The 1957 Plymouth Belvedere buried in Tulsa may be a low-mileage car, but it’s a separate case study altogether. Though Tulsans hoped the new car they buried would come out looking just like it did in 1957, it was not to be. Water seeped in and erased the gold and white paint and any sign of upholstery, replacing the entire car with rust, dirt and shreds of the special Metalum cover that was intended to preserve it.

Many have wondered if this car should be restored, and like a low-mileage car stored in a cool and dry garage all of its life above ground, I don’t believe the Plymouth should be touched. The truth of the matter is, there’s not much to restore, even for a collector with deep pockets. Even before the car came out of the ground, I publicly stated the car should not be touched by the hand of man.

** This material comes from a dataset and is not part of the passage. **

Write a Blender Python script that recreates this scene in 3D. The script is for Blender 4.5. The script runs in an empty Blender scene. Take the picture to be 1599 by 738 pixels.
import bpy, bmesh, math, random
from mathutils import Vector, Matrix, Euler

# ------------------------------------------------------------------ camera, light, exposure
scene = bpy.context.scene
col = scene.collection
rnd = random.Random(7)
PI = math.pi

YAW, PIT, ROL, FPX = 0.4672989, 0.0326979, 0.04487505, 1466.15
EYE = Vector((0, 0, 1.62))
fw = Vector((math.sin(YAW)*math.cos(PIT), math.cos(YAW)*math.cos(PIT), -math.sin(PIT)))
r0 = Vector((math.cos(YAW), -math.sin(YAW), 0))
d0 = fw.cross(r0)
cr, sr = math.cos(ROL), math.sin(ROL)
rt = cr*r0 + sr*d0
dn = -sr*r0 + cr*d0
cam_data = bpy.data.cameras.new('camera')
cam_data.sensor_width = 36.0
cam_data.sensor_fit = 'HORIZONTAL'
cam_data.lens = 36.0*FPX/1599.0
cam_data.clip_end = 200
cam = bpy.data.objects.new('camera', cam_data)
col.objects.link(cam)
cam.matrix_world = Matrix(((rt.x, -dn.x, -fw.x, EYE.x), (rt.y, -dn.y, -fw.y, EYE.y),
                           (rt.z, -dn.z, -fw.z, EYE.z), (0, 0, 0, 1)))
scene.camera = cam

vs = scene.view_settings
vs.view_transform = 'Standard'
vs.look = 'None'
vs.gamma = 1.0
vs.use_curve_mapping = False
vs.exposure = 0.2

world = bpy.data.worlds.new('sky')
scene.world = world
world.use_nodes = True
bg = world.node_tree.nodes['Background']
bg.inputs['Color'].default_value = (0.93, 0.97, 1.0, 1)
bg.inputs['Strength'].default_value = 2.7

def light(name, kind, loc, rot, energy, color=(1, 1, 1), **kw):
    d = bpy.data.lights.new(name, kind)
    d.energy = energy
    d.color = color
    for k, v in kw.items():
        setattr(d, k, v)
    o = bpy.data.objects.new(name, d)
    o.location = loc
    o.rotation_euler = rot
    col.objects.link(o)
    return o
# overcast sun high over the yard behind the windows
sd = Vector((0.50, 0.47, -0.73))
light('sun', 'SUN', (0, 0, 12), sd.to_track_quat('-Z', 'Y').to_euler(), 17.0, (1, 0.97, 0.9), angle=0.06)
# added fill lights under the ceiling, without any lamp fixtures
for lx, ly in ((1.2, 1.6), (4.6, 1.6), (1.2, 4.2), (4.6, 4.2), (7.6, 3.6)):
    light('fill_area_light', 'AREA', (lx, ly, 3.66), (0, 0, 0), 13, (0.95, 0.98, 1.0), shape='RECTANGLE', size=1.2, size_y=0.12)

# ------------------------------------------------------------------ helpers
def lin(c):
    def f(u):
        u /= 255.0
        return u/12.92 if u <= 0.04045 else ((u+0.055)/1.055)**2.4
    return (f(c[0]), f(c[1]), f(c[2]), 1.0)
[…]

But once the Plymouth’s cover was lifted off the car and part of its bumper was scraped of the rust-color muck covering it to reveal gleaming chrome, I started to change my tune. What if the vault the Plymouth was once buried in was filled with a rust remover, like Rustbeeter? Would the rust be removed and the gold paint revealed? Is there still a shiny Plymouth hidden underneath the orange-colored shell?

The truth of the matter is no. Since the car hit the fresh air, its deterioration has accelerated, and the car is dropping a trail of rust chips like a horse leaving its mark in a parade. Sandblasting the paper-thin body car would only leave a pile of rust and sand, four tires and broken glass on the ground.

Leave that Plymouth alone. It’s a testament to the vision, though misdirected as we later learned it was, by Tulsans to preserve the past for the future. It also made for one big party that will probably be unequaled by any other car event to come. In the meantime, I hope Tulsans find a way to stop the car’s decay. Fortunately, there are plenty of other 1957 Plymouths out there to restore, and even a few well-preserved original Plymouths to help others restore their less-fortunate Plymouths correctly.